Wednesday, November 25, 2009

Doing Dogs Right

I was browsing through retrieverman's blogroll, when I came to a link to something in terrierman's archives. I followed the link to this:

http://terriermandotcom.blogspot.com/2005/04/guide-to-breeding-old-fashioned.html

Why would anyone want to breed "old-fashioned html"?

Jokes aside, this is a good article, although I haven't ordered the book.

At first, I read it, thought it had good points, but was not what I was looking for, and clicked to go back to the blogroll on retrieverman, but while waiting for the connection, it dawned on me that this actually was what I was looking for.

What I thought at first was "This is about breeding better working dogs, and right now, I am looking for something to help breeders of showdogs to understand how to breed better pets".

But then I realized that breeding for the right instincts in working dogs, is about the same thing as breeding to delete wolf and hunting/guarding/activity traits in pet housedogs!

Thanks for the link retrieverman, thanks for the article terrierman, and thanks to the author (Guy Gregory Ormiston) who wrote the book, and all the people between.

But I disagree with his idea on inbreeding. Instead of inbreeding because nobody near you has a purebred dog who looks like yours AND works like yours - be willing to travel far away to find what you want, or cross breed to a dog that doesn't look like yours but works like yours.

I do agree with him that most people lack what it takes to train a dog, so breeders MUST breed dogs who already have the necessary instincts included and the unwanted instincts deleted.

It is even more true for housedogs than working dogs, because people who work their dogs often know something about training behaviors in, and suppressing unwanted instincts, but most people buying a pet do not understand. And they should not have to learn, because the breeder, who sells puppies as pets, should have bred them to be pets - dogs with the unwanted instincts deleted.

Which is exactly the point I was trying to make, that if you keep your dogs in concrete kennels, keep them all chained to dog houses, stack them in crates against a wall, or keep your dogs in cages in the basement or garage, then you don't even know which dogs would be good housedogs, because the dogs don't live free in the house.

You are raising dogs in one environment, and breeding them for that environment, but then advertising and selling the puppies as being good in an different environment that you don't keep them in, and don't know if they would be good in that environment or not.

Just because a dog is a good show dog or sheep herder, does NOT mean, that it is a good pet.

How do you know if your dogs are really good with children if you have 24 dogs in cages in the basement, and 8 more in the garage, and the dogs basically live in the cages?

A dog might be aggressive, but not bite when he is first let out of his cage because it is so rare for him. Or a usually friendly dog might bite when rarely let out of his cage - because everything is so new to him.

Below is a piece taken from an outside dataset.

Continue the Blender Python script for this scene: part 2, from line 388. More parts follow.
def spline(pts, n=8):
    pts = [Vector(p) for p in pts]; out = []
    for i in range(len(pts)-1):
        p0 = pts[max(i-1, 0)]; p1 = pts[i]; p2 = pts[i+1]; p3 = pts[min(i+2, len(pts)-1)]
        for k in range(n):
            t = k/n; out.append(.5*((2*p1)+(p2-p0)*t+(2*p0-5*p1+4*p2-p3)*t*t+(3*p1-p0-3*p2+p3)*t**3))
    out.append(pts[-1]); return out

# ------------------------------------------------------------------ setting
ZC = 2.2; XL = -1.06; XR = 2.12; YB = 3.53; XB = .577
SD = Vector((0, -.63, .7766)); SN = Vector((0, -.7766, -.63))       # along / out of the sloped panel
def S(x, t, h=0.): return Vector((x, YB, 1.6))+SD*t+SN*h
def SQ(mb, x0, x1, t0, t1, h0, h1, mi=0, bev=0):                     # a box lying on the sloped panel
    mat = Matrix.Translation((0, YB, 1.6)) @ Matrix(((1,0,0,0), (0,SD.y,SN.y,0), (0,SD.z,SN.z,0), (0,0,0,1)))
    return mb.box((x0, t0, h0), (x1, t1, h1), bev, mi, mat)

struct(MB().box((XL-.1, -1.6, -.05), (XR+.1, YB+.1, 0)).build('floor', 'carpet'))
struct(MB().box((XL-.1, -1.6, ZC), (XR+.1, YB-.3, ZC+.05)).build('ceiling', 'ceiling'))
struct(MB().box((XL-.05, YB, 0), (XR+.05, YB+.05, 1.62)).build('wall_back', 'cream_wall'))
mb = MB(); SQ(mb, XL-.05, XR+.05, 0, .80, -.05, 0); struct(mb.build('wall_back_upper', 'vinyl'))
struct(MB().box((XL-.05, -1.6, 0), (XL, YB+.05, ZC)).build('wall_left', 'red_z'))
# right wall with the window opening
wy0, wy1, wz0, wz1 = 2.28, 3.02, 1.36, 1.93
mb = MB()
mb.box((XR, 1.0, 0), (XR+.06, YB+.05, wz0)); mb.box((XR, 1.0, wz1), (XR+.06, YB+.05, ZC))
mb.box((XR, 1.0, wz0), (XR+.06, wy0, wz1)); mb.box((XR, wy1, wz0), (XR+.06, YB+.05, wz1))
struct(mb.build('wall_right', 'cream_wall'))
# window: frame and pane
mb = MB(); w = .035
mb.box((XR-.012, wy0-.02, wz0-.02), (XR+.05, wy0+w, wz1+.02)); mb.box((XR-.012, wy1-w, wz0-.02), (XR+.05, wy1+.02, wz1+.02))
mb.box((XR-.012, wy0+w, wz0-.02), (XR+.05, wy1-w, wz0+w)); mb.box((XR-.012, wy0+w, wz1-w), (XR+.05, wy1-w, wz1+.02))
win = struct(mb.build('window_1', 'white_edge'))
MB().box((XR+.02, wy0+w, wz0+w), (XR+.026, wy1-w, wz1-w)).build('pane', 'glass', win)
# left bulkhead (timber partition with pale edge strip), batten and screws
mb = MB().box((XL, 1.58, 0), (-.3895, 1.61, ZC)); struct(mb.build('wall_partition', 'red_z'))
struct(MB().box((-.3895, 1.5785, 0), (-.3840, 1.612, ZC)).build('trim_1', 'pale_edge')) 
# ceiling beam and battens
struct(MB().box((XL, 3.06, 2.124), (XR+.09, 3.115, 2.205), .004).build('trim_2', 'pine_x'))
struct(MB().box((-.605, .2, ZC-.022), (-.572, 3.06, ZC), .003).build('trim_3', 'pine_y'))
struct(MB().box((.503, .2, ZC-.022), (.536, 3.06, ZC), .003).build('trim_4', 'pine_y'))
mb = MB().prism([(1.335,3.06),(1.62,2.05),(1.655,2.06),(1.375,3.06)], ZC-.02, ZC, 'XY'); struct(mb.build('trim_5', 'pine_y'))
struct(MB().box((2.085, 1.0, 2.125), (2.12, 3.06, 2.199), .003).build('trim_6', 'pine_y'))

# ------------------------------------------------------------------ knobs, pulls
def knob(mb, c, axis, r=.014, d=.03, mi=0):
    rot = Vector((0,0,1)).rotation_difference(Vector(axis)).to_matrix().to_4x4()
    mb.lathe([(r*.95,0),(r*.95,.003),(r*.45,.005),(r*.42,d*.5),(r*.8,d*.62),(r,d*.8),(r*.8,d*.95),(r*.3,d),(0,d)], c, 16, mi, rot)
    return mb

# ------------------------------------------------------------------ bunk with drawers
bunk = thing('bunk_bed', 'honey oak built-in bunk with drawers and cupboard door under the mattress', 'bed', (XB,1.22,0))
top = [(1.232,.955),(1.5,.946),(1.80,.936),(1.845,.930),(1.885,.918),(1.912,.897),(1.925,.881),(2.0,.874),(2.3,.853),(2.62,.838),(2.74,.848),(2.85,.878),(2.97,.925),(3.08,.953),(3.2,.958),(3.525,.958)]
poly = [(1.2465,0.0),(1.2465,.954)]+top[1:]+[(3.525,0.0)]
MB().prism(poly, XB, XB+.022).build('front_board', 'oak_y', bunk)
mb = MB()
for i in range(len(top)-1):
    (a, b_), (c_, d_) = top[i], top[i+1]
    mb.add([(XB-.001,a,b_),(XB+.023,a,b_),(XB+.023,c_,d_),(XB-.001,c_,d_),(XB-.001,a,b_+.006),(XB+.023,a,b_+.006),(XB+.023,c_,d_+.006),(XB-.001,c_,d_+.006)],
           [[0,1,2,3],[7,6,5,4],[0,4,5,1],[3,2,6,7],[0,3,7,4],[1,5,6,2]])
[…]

To judge if a dog is good with children, and if he would be a good house dog, the dog needs to be part of your family.

You say, you can't let your dogs loose in the house because they try to kill each other, can't be housebroke, tear up the furniture the moment you turn your back on them, and are not safe around guests or children? Then how can you sell their puppies as "pet quality"?

Maybe, although you have 20 or 30 something dogs, you don't have any pet dogs, and don't even know what a house dog is?